Stated goal
Copy out the line that contains "VV.append(W.reshape(-1,3)); nv=len(v); FF.append((TF[i][None]+", the line that contains "print('tufts',len(pts),'quads',len(FF))", and every line between them, exactly, and nothing else.

Material provided
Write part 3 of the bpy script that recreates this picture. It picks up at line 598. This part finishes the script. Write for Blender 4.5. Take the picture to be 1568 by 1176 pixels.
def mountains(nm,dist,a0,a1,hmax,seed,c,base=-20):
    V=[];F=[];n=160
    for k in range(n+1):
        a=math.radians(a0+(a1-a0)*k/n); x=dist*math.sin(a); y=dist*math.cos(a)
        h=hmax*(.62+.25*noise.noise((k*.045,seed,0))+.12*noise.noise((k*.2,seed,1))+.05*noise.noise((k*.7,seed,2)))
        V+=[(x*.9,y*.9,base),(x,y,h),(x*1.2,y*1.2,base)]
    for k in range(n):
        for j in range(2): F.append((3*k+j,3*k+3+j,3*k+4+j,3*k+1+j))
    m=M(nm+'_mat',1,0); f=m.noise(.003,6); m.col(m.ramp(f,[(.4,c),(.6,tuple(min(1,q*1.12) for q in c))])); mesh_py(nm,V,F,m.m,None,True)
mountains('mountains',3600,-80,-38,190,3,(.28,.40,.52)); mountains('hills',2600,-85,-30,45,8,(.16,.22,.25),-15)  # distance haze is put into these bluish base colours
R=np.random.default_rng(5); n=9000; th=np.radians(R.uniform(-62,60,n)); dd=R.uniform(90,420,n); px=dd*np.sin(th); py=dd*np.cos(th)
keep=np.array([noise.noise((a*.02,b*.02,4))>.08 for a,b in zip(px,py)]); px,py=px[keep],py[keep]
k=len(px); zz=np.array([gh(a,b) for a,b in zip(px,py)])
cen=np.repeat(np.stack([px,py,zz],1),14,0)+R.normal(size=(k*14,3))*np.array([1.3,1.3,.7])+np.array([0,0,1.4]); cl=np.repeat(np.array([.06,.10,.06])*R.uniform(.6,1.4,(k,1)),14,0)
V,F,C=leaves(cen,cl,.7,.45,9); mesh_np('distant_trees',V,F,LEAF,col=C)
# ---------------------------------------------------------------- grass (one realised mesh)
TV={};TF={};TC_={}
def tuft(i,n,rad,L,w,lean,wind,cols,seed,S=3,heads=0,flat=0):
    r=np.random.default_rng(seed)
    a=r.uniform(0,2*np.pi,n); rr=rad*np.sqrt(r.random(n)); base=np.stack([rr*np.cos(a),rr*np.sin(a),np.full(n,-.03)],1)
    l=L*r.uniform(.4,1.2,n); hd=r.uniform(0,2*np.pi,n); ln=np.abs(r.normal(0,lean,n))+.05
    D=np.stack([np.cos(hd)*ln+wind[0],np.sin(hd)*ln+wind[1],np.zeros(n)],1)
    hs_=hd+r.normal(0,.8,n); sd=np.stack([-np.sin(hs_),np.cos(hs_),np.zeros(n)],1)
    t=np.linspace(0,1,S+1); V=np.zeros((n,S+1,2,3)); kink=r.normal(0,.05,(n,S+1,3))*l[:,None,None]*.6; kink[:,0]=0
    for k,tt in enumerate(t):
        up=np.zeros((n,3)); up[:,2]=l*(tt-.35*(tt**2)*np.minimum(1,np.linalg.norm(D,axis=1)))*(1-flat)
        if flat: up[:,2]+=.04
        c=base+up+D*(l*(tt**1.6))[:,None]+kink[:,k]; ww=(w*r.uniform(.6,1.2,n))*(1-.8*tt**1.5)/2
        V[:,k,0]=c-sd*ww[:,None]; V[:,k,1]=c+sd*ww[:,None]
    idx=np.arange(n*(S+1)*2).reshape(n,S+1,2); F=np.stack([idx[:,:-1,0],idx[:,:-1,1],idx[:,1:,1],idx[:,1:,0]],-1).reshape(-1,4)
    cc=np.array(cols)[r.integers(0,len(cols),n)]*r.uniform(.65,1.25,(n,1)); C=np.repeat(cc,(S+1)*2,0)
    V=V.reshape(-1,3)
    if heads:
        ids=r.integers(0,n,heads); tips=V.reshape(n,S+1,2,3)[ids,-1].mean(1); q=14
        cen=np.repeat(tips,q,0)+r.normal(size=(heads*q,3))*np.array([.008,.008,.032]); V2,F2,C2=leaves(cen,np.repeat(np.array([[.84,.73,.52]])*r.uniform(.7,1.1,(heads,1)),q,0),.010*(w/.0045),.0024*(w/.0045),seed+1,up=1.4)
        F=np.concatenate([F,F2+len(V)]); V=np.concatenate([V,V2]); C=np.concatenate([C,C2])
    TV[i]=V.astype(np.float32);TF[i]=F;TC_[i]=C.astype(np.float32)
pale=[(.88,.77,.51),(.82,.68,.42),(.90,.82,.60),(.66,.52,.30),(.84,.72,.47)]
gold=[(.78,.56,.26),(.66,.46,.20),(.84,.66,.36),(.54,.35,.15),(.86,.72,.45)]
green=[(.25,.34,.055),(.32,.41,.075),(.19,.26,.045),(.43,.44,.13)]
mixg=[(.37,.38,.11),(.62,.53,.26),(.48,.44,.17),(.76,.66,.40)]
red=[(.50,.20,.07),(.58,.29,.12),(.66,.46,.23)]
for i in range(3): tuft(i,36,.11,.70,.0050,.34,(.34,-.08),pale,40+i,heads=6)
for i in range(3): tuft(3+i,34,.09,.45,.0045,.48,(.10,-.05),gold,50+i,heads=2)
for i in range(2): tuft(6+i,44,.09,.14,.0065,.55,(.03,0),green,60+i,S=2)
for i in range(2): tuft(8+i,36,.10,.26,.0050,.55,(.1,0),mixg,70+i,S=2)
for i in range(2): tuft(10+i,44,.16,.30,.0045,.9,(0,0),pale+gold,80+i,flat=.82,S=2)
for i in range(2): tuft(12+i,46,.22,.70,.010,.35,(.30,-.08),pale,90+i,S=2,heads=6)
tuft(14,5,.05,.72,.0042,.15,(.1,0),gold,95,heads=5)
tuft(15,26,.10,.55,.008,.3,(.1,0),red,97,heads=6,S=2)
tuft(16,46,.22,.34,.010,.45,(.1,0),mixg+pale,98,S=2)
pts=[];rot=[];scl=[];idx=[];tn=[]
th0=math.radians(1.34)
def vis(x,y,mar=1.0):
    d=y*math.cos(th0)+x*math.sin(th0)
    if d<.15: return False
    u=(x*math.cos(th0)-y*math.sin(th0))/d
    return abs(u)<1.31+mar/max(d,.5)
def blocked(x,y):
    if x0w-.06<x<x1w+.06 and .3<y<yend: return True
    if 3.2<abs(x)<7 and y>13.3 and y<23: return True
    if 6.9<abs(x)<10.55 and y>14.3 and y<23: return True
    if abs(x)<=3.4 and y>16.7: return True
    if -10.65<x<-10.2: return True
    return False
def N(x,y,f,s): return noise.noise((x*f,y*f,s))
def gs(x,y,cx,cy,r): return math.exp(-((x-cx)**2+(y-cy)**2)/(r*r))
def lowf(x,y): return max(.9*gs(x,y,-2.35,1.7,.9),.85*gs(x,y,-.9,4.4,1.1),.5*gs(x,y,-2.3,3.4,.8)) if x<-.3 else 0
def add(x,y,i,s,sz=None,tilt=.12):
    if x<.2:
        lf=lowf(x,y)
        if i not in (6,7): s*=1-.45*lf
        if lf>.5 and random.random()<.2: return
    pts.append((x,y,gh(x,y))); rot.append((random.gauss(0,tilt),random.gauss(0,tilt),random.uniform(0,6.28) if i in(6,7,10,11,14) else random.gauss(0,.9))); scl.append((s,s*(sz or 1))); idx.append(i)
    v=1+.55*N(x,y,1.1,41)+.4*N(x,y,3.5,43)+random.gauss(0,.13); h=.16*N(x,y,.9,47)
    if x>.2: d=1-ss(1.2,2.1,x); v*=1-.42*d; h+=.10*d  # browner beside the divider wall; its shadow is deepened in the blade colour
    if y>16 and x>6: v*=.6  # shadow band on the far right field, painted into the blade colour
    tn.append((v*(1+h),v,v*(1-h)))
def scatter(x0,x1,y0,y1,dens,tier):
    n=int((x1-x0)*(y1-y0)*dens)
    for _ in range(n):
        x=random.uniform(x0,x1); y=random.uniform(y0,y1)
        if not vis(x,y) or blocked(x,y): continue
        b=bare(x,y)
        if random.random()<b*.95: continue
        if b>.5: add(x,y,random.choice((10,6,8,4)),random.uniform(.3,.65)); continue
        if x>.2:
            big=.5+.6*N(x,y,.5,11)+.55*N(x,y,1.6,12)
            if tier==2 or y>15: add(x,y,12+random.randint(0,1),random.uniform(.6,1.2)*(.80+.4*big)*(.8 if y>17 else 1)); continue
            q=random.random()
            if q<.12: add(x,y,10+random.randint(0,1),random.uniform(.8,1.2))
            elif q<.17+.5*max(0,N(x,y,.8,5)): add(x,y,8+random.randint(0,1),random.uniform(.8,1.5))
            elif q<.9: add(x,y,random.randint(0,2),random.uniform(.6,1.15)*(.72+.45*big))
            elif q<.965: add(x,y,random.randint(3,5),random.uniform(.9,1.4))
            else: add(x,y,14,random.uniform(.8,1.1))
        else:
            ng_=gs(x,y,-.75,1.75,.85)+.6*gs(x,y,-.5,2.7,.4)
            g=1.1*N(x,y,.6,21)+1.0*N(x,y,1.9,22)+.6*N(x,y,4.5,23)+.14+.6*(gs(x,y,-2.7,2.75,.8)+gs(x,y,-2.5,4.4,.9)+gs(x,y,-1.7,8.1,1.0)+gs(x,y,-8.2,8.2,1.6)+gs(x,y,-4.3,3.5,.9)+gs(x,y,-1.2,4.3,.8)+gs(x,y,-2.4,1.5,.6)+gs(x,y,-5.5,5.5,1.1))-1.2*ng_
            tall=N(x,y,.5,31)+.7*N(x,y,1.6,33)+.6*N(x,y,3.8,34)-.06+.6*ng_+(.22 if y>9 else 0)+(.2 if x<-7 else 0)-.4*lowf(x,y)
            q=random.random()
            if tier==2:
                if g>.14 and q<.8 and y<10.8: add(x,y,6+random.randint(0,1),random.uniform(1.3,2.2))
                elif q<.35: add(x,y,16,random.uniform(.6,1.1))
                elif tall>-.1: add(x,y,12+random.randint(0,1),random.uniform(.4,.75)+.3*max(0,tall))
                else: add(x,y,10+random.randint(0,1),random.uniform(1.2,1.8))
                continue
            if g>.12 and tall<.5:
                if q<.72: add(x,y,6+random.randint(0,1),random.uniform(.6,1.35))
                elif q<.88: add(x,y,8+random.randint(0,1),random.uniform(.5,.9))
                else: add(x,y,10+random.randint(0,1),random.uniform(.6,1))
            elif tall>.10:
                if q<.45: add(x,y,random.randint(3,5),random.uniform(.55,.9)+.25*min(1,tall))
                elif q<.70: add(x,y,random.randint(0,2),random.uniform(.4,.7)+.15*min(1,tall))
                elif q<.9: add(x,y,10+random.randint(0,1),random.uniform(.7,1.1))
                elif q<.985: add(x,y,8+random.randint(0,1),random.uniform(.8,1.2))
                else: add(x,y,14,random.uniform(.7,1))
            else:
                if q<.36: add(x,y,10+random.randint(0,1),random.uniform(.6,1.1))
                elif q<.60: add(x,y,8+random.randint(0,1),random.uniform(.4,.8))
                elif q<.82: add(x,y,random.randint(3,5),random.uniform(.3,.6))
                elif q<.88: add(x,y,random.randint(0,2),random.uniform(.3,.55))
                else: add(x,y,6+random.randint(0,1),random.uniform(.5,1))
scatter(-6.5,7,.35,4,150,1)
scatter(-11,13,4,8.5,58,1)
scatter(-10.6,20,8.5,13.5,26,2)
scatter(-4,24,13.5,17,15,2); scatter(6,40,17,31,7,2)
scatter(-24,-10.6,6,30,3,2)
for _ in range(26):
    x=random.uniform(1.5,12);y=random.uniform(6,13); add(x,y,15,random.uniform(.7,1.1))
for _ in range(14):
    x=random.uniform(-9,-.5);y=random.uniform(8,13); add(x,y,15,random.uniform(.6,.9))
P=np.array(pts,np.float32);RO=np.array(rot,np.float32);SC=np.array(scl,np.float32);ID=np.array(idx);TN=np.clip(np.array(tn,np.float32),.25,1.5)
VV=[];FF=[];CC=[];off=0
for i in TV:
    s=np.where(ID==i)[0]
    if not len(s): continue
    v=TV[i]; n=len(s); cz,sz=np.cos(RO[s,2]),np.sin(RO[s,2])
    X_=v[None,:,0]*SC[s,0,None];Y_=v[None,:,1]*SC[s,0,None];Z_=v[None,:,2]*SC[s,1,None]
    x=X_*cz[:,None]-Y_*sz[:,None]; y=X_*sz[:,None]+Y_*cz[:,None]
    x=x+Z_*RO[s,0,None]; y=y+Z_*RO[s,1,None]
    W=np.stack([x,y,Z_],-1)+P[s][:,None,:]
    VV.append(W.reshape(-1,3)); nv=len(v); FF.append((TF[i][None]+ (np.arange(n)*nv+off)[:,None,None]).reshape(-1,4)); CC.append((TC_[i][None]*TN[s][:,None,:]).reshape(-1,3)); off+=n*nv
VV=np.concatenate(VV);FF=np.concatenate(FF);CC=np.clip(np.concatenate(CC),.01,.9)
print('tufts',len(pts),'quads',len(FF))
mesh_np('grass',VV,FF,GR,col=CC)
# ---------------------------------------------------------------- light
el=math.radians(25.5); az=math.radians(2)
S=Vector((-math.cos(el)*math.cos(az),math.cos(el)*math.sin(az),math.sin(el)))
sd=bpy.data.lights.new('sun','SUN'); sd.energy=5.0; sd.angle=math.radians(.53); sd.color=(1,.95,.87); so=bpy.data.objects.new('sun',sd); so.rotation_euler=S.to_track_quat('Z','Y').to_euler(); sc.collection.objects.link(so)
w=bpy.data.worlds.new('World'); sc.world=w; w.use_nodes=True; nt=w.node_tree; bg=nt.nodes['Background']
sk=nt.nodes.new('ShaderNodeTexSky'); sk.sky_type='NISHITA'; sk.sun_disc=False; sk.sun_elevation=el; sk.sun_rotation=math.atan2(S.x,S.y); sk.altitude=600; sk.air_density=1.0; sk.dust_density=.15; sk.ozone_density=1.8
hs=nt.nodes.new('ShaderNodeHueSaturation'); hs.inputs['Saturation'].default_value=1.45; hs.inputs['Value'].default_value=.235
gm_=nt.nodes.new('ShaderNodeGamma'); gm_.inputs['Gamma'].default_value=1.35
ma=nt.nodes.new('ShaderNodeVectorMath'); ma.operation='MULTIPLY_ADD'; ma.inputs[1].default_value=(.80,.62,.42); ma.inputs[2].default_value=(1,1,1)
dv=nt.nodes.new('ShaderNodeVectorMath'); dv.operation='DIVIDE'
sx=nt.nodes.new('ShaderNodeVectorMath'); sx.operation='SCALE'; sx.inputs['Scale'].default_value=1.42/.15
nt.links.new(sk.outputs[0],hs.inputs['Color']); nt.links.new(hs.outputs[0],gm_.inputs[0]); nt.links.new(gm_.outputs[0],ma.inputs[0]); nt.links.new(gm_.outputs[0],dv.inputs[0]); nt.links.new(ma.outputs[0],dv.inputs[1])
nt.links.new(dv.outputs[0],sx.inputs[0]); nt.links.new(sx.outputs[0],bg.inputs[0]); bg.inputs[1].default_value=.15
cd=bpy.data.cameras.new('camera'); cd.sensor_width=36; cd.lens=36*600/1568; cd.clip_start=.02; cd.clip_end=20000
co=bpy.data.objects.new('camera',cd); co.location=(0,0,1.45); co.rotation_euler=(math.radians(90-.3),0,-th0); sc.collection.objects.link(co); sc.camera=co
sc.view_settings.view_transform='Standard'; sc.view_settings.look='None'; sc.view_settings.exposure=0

Problem solution
    VV.append(W.reshape(-1,3)); nv=len(v); FF.append((TF[i][None]+ (np.arange(n)*nv+off)[:,None,None]).reshape(-1,4)); CC.append((TC_[i][None]*TN[s][:,None,:]).reshape(-1,3)); off+=n*nv
VV=np.concatenate(VV);FF=np.concatenate(FF);CC=np.clip(np.concatenate(CC),.01,.9)
print('tufts',len(pts),'quads',len(FF))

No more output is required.